Recent developments with Premier Dwight Ball meeting with Premier François Legault of Quebec to discuss the proposal, and with both the provincial and federal levels of governments giving the idea consideration, has Pilgrim worried.
“There’s great implications for the economy of southwestern Newfoundland because this route bypasses us completely,” he said.
Traffic coming to Newfoundland now goes along a mostly twinned Trans-Canada Highway until just before Cape Breton, then onto the Trans-Canada Highway across the island.
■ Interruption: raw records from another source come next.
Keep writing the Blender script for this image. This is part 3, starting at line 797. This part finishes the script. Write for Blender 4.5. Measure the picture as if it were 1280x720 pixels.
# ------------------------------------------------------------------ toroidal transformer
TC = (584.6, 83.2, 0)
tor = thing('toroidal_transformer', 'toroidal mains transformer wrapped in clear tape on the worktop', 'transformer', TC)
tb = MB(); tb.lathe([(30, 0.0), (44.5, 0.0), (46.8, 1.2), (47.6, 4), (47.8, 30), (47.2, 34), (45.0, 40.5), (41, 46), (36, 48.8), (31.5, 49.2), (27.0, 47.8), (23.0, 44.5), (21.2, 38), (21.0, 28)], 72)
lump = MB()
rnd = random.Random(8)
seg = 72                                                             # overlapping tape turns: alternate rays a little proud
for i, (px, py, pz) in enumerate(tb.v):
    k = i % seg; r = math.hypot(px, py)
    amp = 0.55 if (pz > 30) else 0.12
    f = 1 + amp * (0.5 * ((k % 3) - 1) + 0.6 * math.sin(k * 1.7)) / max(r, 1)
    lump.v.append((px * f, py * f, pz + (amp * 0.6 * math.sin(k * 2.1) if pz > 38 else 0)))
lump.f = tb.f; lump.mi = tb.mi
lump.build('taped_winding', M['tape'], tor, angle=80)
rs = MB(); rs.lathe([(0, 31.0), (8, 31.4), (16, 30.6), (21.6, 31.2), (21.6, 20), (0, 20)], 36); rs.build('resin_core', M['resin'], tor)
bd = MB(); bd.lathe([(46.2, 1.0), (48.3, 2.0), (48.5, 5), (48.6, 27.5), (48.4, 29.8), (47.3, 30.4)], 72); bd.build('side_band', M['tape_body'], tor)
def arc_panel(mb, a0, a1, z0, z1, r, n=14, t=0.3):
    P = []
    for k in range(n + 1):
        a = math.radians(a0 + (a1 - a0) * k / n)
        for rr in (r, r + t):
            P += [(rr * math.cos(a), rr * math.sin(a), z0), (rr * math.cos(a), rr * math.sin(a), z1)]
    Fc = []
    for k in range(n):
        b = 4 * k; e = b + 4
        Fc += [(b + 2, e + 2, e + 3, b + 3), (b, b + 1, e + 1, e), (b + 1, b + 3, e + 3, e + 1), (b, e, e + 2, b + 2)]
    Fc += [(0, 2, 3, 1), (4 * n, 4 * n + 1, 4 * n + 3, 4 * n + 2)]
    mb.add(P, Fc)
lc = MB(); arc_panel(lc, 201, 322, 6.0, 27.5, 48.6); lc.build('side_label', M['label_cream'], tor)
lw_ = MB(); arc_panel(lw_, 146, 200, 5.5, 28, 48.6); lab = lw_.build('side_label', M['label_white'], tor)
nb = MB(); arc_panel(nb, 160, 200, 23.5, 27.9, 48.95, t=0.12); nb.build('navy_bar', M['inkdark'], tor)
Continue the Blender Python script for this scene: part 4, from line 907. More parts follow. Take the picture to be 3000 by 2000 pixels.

Pilgrim said the proposed highway along the north coast of the St. Lawrence River in Quebec (Route 138) currently goes to Kagaska but there is still a 375-kilometre distance that would have to be constructed to connect with Old Fort, just below Labrador, along rugged terrain.
Then there is the underground tunnel that would have to be put in under the Strait of Belle Isle connecting Labrador to Newfoundland.
Pilgrim said not only would it affect southwestern Newfoundland but also New Brunswick and Nova Scotia as American tourists from the Eastern Seaboard would not go through those provinces on their way to vacationing in Newfoundland.
At the meeting, Pilgrim got 100 per cent support against the plan from the nine Southwest Coast Joint Council communities represented.
Mayor John Spencer of Port aux Basques, who wasn’t at the meeting because of weather, said the plan would probably be a good idea at a different time, under different economic circumstances.
He said the province is trying to dig out of a deep hole created by the Muskrat Falls megaproject and now is not the time to discuss a fixed link.
“We need money for health care, education and better highways on the island, not creating another boondoggle project,” Spencer said.
He said the cost of such a project would be major and the overall annual savings would be minimal.
The 16-kilometre tunnel from Yankee Point on the Northern Peninsula to Point Amour in Labrador would be a single-lane shuttle rail link costing about $1.65 billion and taking 15 years to build.
Spencer said if this were to happen, it would greatly affect the ferry service to Port aux Basques.
“We’re suffering as a province and don’t need mega-magical projects to get the economy going. Put more emphasis on what we already have and get the cost down on the ferry service,” he said.